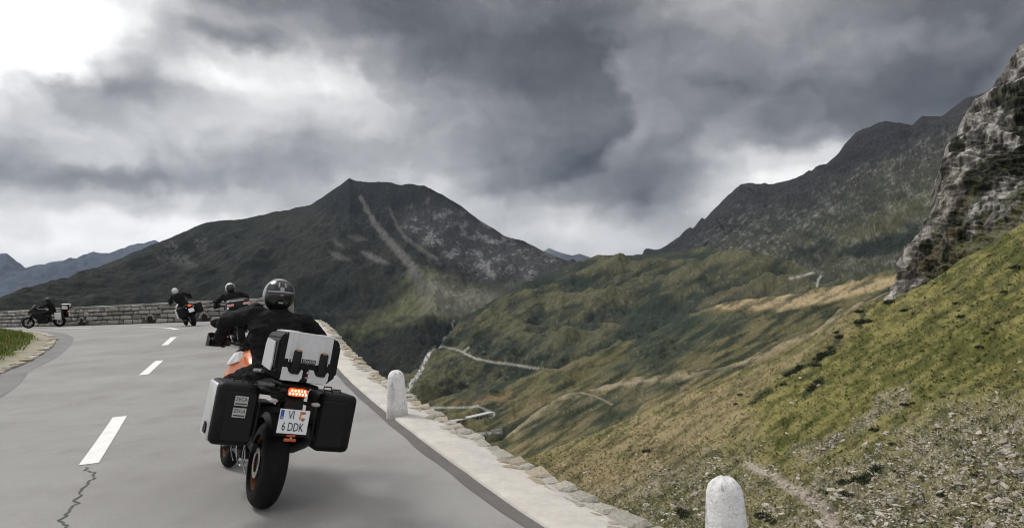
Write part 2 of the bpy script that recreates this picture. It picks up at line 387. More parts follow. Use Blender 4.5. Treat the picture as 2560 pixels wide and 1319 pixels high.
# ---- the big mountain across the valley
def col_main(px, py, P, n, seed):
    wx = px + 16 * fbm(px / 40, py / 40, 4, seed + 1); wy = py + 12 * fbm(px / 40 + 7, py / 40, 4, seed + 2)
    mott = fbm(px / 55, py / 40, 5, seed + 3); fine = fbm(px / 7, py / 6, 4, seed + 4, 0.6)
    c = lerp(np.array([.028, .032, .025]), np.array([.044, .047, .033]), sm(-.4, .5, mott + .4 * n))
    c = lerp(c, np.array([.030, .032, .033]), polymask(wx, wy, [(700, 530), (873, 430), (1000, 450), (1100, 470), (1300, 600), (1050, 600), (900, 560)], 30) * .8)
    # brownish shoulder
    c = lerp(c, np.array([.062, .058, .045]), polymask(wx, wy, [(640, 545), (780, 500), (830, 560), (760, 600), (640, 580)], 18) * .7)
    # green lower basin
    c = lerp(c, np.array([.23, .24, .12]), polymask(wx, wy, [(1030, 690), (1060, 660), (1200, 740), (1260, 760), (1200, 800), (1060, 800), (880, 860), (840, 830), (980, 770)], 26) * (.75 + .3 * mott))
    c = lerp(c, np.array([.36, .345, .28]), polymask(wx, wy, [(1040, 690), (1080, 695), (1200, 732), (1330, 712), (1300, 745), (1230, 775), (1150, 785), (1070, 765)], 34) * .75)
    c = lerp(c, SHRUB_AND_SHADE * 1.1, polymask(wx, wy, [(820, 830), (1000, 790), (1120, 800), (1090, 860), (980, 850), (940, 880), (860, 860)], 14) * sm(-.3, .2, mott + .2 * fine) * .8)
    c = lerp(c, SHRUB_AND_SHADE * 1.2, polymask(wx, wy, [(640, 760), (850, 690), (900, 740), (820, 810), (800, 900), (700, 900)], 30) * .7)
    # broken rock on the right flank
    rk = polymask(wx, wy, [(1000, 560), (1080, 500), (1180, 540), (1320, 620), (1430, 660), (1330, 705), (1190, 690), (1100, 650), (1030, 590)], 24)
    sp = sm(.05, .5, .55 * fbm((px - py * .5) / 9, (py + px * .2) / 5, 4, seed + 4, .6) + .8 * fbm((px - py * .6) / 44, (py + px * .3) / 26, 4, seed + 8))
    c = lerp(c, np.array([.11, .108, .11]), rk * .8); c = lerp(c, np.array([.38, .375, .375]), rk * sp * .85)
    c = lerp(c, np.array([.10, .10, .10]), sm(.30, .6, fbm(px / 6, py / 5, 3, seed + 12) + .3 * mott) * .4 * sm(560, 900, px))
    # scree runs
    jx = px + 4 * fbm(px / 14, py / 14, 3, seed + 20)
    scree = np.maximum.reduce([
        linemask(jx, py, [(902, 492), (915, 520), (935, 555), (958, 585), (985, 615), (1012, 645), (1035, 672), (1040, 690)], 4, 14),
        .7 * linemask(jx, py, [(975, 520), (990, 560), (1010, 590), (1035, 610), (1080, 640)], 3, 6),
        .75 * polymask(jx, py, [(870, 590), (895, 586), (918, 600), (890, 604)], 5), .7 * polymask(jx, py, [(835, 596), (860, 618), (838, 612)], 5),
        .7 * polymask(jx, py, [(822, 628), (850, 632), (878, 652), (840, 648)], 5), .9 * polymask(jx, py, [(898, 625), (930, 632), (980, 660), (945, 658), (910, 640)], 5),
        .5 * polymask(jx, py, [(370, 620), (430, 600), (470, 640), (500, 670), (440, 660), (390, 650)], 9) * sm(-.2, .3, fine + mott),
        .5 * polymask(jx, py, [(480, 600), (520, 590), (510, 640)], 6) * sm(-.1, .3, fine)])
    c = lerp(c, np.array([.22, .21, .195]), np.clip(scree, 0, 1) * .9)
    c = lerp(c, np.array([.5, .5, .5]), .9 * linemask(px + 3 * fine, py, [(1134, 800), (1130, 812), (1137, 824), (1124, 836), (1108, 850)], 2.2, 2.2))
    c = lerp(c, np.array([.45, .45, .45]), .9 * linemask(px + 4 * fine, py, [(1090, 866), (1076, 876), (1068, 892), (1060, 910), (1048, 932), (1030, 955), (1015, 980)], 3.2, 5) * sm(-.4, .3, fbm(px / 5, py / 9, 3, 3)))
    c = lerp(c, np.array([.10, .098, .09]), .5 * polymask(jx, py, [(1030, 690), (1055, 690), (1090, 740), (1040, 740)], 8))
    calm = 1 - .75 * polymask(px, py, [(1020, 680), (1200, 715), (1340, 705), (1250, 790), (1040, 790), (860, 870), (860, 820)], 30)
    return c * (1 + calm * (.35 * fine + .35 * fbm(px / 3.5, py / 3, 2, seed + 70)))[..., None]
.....
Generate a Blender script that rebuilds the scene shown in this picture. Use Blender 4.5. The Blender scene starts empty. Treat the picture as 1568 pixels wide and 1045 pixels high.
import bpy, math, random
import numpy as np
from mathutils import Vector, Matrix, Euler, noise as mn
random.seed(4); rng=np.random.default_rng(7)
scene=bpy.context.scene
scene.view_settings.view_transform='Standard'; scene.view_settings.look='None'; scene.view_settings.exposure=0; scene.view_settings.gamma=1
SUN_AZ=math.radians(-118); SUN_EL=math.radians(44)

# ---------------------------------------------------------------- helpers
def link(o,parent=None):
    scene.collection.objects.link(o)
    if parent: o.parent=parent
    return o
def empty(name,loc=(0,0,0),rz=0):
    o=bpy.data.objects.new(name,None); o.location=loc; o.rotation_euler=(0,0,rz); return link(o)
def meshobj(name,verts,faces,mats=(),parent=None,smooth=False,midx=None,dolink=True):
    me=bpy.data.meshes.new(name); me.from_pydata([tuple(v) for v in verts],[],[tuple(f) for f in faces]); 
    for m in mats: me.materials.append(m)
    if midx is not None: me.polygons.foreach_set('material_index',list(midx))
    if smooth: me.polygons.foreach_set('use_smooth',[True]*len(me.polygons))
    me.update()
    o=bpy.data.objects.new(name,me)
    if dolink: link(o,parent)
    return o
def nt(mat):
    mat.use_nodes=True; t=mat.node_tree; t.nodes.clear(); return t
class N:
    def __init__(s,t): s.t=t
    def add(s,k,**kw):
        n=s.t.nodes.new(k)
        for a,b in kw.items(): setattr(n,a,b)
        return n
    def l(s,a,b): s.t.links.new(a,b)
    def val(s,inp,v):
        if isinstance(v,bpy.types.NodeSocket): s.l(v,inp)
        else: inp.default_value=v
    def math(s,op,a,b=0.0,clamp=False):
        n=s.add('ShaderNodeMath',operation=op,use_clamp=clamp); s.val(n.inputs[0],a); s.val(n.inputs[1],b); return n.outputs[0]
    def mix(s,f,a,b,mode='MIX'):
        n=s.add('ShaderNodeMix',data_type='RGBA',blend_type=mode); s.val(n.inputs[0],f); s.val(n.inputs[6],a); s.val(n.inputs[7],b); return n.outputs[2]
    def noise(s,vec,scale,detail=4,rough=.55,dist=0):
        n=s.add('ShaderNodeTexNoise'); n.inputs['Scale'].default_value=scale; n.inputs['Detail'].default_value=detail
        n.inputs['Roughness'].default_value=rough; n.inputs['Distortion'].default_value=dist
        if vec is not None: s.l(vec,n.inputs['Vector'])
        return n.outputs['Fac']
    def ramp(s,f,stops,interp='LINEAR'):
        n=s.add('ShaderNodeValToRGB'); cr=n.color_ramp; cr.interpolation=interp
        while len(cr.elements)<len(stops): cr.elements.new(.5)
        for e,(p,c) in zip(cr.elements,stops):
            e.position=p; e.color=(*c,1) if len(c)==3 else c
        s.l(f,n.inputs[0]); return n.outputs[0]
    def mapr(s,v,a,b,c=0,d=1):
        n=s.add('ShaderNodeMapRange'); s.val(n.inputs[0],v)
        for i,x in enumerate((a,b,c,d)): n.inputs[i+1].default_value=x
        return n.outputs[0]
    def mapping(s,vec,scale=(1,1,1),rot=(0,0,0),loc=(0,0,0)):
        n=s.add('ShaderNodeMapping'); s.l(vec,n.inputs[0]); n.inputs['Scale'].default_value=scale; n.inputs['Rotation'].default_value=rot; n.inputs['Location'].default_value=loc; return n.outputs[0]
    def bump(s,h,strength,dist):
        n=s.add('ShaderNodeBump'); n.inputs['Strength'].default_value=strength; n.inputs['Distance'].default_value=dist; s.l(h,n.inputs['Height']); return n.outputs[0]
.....
> _What the exercise asks_
Take the listing above and repeat exactly the lines from the one containing "Generate a Blender" through the one containing "SUN_AZ=math.radians(-118); SUN_EL=math.radians(44)", both included.

> _Expected answer_
Generate a Blender script that rebuilds the scene shown in this picture. Use Blender 4.5. The Blender scene starts empty. Treat the picture as 1568 pixels wide and 1045 pixels high.
import bpy, math, random
import numpy as np
from mathutils import Vector, Matrix, Euler, noise as mn
random.seed(4); rng=np.random.default_rng(7)
scene=bpy.context.scene
scene.view_settings.view_transform='Standard'; scene.view_settings.look='None'; scene.view_settings.exposure=0; scene.view_settings.gamma=1
SUN_AZ=math.radians(-118); SUN_EL=math.radians(44)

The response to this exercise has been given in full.